It began with a simple Facebook post, in which a passerby uploaded a photograph of Harendra at the Noida City Centre Metro Station, sitting with a weighing machine. What made this regular scene unique was the fact that the boy was using that time to also complete his homework. The picture seems to have become a symbol of the India shining dream, where education is the key to a better life.
In Harendra's case, that may well be true.
It is hard to locate where Harendra lives in Hoshiyarpur, despite the fact that almost everyone seems to have read his story in the papers. A grocer tells me that the boy and his family live as tenants and often move from one house to another within the village. Himanshu Singh, a former classmate of Harendra, accompanies me while I look for his current house. When I mention Harendra's name, Himanshu grins and asks me if I'm looking for "Gandhi". I ask him if they call him that because he's studious and Himanshu says, "No, it's because he wears glasses."
Every home we stop to ask for directions seems to emanate a thinly-veiled sense of resentment. A tailor in the area says that if he knew that just studying could improve one's lot, he'd have continued to go to school and wouldn't have given up school to support his family.
When I finally locate his house, I am told by his neighbours that he is at the tuition centre. His mother, Kiran Singh, reluctantly agrees to meet me. Dressed in a simple salwar kameez, Kiran says she has no inkling of "all that has been happening". She doesn't know where he goes for tuitions or if he has a mobile phone where he can be contacted.
"Harendra is a master of his own time and life. He has done all this for himself on his own steam," she says, biting back the bitterness. Things become clearer when I ask her about her other children. "My eldest son is an unemployed troublemaker. We've kicked him out of the house," she says.
Later that evening, Harendra's father, Ram Gopal Singh, calls me on the number I left behind for him. A differently-abled man, he lost his job in May this year when the company where he worked made budget cuts.
That was when Harendra took the weighing scale that the father had bought for himself and parked himself at the metro station. The boy, according to Ram Gopal, would sometimes bring as much as Rs 100 a day. He also adds that as a child, Harendra was not as focused on his studies. "It was only a couple of years ago when he realised that if he worked hard, he could do well."

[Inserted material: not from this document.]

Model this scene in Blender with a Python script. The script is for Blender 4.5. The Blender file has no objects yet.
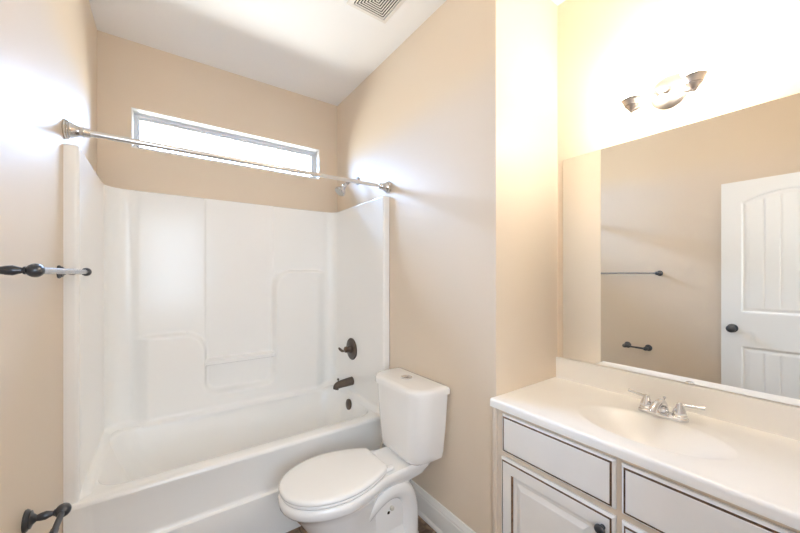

It looks as if the father has already made plans about how he will spend the money, though he shrouds it in the "best interests of his son". "We want the child to study so he can grow up to take care of us. But even if he doesn't, we want the best for him," he says. Harendra wants to join the army as an officer, according to his father. In a rare show of a protective instinct, he refuses to let me speak to his son. "He is only a child."